We come now to the scientific proofs regarding Meucci’s priority in the invention of the telephone. Among the exhibits at the hearings before the Secretary of the Interior, is an affidavit, sworn on 28 September 1885 by Michael Lemmi, a friend and lawyer of Meucci. It is an accurate translation into English of Meucci’s laboratory notebook, known as Meucci’s Memorandum Book, concerning his telephonic experiments, including all of Meucci’s original drawings. From an accurate examination of this affidavit, as well as of Meucci’s aforesaid caveat “Sound Telegraph,” and two drawings, accompanying the caveat—the remaining original drawings were omitted by Meucci’s patent lawyer, nor were they presented at the first, trial—it can be demonstrated beyond any doubt that Meucci antedated Bell and/or the Bell Company in many fundamental telephone techniques, including, inductive loading, wire structure, anti-side tone circuit, call signaling, quietness of surrounding environment.
Meucci’s priority in the said techniques range anywhere from six to forty-two years before Bell company development. My paper “Four Firsts in Telephony,” published by the European Transactions on Telecommunications (Nov.—Dec. 1999) is more expansive on these techniques.
From this we can gather that when, in 1871, had founded the Telettrofono Company and was awarded his caveat, he had already invented everything that was needed to start a high-quality public service.
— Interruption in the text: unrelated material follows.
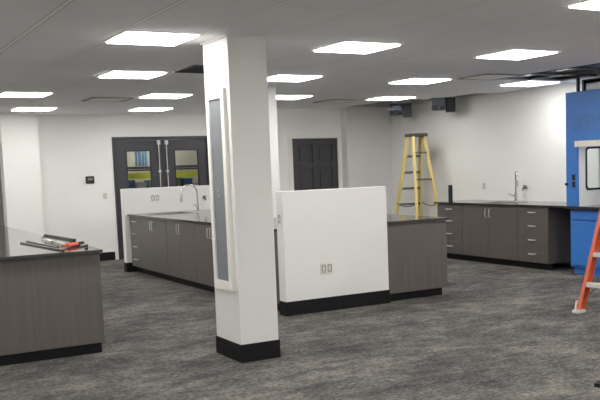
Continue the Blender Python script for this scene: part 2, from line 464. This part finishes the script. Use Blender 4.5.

This is why, in 1872, he asked the American District Telegraph Company—which later “misplaced all his models and notes—to test his system on their line; this is why he renewed his caveat up to December 1874; this is why, after Bell obtained his first patent because Meucci’s caveat had expired for inability to pay the $10 fee, Meucci repeatedly claimed that the telephone was his invention, not Bell’s.
The recognition of Antonio Meucci’s merits in the invention of the telephone and basic telephone techniques is attainable today, thanks to sound proofs, largely of the U.S. Government and embedded in the proceedings of the United States v. Bell trial. This recognition is mandatory, not only for the honor of the United States, of which Meucci was a worthy member of its society, but also for the worldwide scientific community, regarding a person who has so greatly fostered the communication among peoples, yet unjustly remains buried in the pages of American history.